- [EXERCISE]:
Copy each line below without leaving any out.

- [AVAILABLE DATA]:
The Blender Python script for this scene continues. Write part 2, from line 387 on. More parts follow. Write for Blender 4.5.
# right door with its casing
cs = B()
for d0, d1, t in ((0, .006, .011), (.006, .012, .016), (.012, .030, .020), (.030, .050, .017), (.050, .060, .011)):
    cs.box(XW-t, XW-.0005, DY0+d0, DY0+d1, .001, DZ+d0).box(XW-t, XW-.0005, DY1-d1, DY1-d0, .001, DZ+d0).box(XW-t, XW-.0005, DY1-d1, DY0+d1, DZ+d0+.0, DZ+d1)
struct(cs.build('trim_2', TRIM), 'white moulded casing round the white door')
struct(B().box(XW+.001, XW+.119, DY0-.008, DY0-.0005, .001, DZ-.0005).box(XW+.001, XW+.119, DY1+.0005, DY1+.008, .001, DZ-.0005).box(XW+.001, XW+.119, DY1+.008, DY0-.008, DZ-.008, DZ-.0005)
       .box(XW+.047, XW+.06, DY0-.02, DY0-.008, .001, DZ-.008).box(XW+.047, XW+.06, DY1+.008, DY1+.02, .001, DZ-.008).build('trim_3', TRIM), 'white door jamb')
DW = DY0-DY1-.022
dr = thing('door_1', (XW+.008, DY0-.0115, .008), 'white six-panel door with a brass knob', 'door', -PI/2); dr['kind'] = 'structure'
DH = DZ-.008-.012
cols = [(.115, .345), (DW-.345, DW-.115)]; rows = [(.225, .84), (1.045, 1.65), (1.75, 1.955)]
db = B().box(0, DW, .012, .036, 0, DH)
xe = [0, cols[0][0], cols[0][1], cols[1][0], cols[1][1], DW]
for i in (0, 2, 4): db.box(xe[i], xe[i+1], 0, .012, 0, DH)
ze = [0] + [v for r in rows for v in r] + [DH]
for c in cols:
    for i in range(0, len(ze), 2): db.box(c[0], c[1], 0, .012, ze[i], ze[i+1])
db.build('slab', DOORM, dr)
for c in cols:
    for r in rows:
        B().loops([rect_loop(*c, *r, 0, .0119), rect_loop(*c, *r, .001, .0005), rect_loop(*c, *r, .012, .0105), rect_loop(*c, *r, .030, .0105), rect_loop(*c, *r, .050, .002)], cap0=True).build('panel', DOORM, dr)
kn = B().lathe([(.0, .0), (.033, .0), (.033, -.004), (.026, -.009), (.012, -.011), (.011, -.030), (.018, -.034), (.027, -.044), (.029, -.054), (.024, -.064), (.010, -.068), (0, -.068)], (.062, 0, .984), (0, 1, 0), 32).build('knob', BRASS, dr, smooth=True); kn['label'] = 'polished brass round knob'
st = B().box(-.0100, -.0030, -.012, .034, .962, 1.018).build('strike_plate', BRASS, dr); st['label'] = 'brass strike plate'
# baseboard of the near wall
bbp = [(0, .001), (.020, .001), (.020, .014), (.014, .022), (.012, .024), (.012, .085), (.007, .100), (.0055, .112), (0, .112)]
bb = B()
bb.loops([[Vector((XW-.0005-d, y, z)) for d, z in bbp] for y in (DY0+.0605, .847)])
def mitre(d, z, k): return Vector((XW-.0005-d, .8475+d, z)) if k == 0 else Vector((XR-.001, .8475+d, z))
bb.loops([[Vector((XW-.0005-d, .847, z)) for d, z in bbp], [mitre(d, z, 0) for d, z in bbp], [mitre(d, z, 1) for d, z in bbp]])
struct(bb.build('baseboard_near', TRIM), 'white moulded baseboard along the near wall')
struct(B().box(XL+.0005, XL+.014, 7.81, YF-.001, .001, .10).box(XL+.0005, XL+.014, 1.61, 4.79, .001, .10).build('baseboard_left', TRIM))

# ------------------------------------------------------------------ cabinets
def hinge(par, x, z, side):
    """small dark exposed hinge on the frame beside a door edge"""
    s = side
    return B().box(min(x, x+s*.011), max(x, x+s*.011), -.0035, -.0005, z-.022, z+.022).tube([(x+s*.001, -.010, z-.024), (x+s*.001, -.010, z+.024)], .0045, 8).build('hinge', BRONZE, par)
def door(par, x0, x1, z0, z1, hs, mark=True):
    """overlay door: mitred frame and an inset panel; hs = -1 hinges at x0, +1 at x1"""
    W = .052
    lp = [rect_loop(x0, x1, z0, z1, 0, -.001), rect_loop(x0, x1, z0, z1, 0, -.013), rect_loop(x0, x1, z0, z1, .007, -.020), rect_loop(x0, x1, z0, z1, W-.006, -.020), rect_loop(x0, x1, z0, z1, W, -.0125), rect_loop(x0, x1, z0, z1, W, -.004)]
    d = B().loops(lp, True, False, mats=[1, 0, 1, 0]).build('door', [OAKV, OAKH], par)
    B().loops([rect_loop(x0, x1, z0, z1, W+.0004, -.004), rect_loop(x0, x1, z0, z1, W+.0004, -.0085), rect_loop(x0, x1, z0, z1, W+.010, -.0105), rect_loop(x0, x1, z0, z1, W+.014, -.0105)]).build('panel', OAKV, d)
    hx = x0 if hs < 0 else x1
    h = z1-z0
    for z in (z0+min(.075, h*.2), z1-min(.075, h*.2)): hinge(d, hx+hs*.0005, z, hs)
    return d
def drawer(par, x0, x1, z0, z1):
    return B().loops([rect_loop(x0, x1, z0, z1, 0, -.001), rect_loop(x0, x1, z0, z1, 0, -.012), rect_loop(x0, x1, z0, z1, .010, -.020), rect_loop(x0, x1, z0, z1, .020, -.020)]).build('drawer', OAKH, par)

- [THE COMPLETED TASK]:
The Blender Python script for this scene continues. Write part 2, from line 387 on. More parts follow. Write for Blender 4.5.
# right door with its casing
cs = B()
for d0, d1, t in ((0, .006, .011), (.006, .012, .016), (.012, .030, .020), (.030, .050, .017), (.050, .060, .011)):
    cs.box(XW-t, XW-.0005, DY0+d0, DY0+d1, .001, DZ+d0).box(XW-t, XW-.0005, DY1-d1, DY1-d0, .001, DZ+d0).box(XW-t, XW-.0005, DY1-d1, DY0+d1, DZ+d0+.0, DZ+d1)
struct(cs.build('trim_2', TRIM), 'white moulded casing round the white door')
struct(B().box(XW+.001, XW+.119, DY0-.008, DY0-.0005, .001, DZ-.0005).box(XW+.001, XW+.119, DY1+.0005, DY1+.008, .001, DZ-.0005).box(XW+.001, XW+.119, DY1+.008, DY0-.008, DZ-.008, DZ-.0005)
       .box(XW+.047, XW+.06, DY0-.02, DY0-.008, .001, DZ-.008).box(XW+.047, XW+.06, DY1+.008, DY1+.02, .001, DZ-.008).build('trim_3', TRIM), 'white door jamb')
DW = DY0-DY1-.022
dr = thing('door_1', (XW+.008, DY0-.0115, .008), 'white six-panel door with a brass knob', 'door', -PI/2); dr['kind'] = 'structure'
DH = DZ-.008-.012
cols = [(.115, .345), (DW-.345, DW-.115)]; rows = [(.225, .84), (1.045, 1.65), (1.75, 1.955)]
db = B().box(0, DW, .012, .036, 0, DH)
xe = [0, cols[0][0], cols[0][1], cols[1][0], cols[1][1], DW]
for i in (0, 2, 4): db.box(xe[i], xe[i+1], 0, .012, 0, DH)
ze = [0] + [v for r in rows for v in r] + [DH]
for c in cols:
    for i in range(0, len(ze), 2): db.box(c[0], c[1], 0, .012, ze[i], ze[i+1])
db.build('slab', DOORM, dr)
for c in cols:
    for r in rows:
        B().loops([rect_loop(*c, *r, 0, .0119), rect_loop(*c, *r, .001, .0005), rect_loop(*c, *r, .012, .0105), rect_loop(*c, *r, .030, .0105), rect_loop(*c, *r, .050, .002)], cap0=True).build('panel', DOORM, dr)
kn = B().lathe([(.0, .0), (.033, .0), (.033, -.004), (.026, -.009), (.012, -.011), (.011, -.030), (.018, -.034), (.027, -.044), (.029, -.054), (.024, -.064), (.010, -.068), (0, -.068)], (.062, 0, .984), (0, 1, 0), 32).build('knob', BRASS, dr, smooth=True); kn['label'] = 'polished brass round knob'
st = B().box(-.0100, -.0030, -.012, .034, .962, 1.018).build('strike_plate', BRASS, dr); st['label'] = 'brass strike plate'
# baseboard of the near wall
bbp = [(0, .001), (.020, .001), (.020, .014), (.014, .022), (.012, .024), (.012, .085), (.007, .100), (.0055, .112), (0, .112)]
bb = B()
bb.loops([[Vector((XW-.0005-d, y, z)) for d, z in bbp] for y in (DY0+.0605, .847)])
def mitre(d, z, k): return Vector((XW-.0005-d, .8475+d, z)) if k == 0 else Vector((XR-.001, .8475+d, z))
bb.loops([[Vector((XW-.0005-d, .847, z)) for d, z in bbp], [mitre(d, z, 0) for d, z in bbp], [mitre(d, z, 1) for d, z in bbp]])
struct(bb.build('baseboard_near', TRIM), 'white moulded baseboard along the near wall')
struct(B().box(XL+.0005, XL+.014, 7.81, YF-.001, .001, .10).box(XL+.0005, XL+.014, 1.61, 4.79, .001, .10).build('baseboard_left', TRIM))

# ------------------------------------------------------------------ cabinets
def hinge(par, x, z, side):
    """small dark exposed hinge on the frame beside a door edge"""
    s = side
    return B().box(min(x, x+s*.011), max(x, x+s*.011), -.0035, -.0005, z-.022, z+.022).tube([(x+s*.001, -.010, z-.024), (x+s*.001, -.010, z+.024)], .0045, 8).build('hinge', BRONZE, par)
def door(par, x0, x1, z0, z1, hs, mark=True):
    """overlay door: mitred frame and an inset panel; hs = -1 hinges at x0, +1 at x1"""
    W = .052
    lp = [rect_loop(x0, x1, z0, z1, 0, -.001), rect_loop(x0, x1, z0, z1, 0, -.013), rect_loop(x0, x1, z0, z1, .007, -.020), rect_loop(x0, x1, z0, z1, W-.006, -.020), rect_loop(x0, x1, z0, z1, W, -.0125), rect_loop(x0, x1, z0, z1, W, -.004)]
    d = B().loops(lp, True, False, mats=[1, 0, 1, 0]).build('door', [OAKV, OAKH], par)
    B().loops([rect_loop(x0, x1, z0, z1, W+.0004, -.004), rect_loop(x0, x1, z0, z1, W+.0004, -.0085), rect_loop(x0, x1, z0, z1, W+.010, -.0105), rect_loop(x0, x1, z0, z1, W+.014, -.0105)]).build('panel', OAKV, d)
    hx = x0 if hs < 0 else x1
    h = z1-z0
    for z in (z0+min(.075, h*.2), z1-min(.075, h*.2)): hinge(d, hx+hs*.0005, z, hs)
    return d
def drawer(par, x0, x1, z0, z1):
    return B().loops([rect_loop(x0, x1, z0, z1, 0, -.001), rect_loop(x0, x1, z0, z1, 0, -.012), rect_loop(x0, x1, z0, z1, .010, -.020), rect_loop(x0, x1, z0, z1, .020, -.020)]).build('drawer', OAKH, par)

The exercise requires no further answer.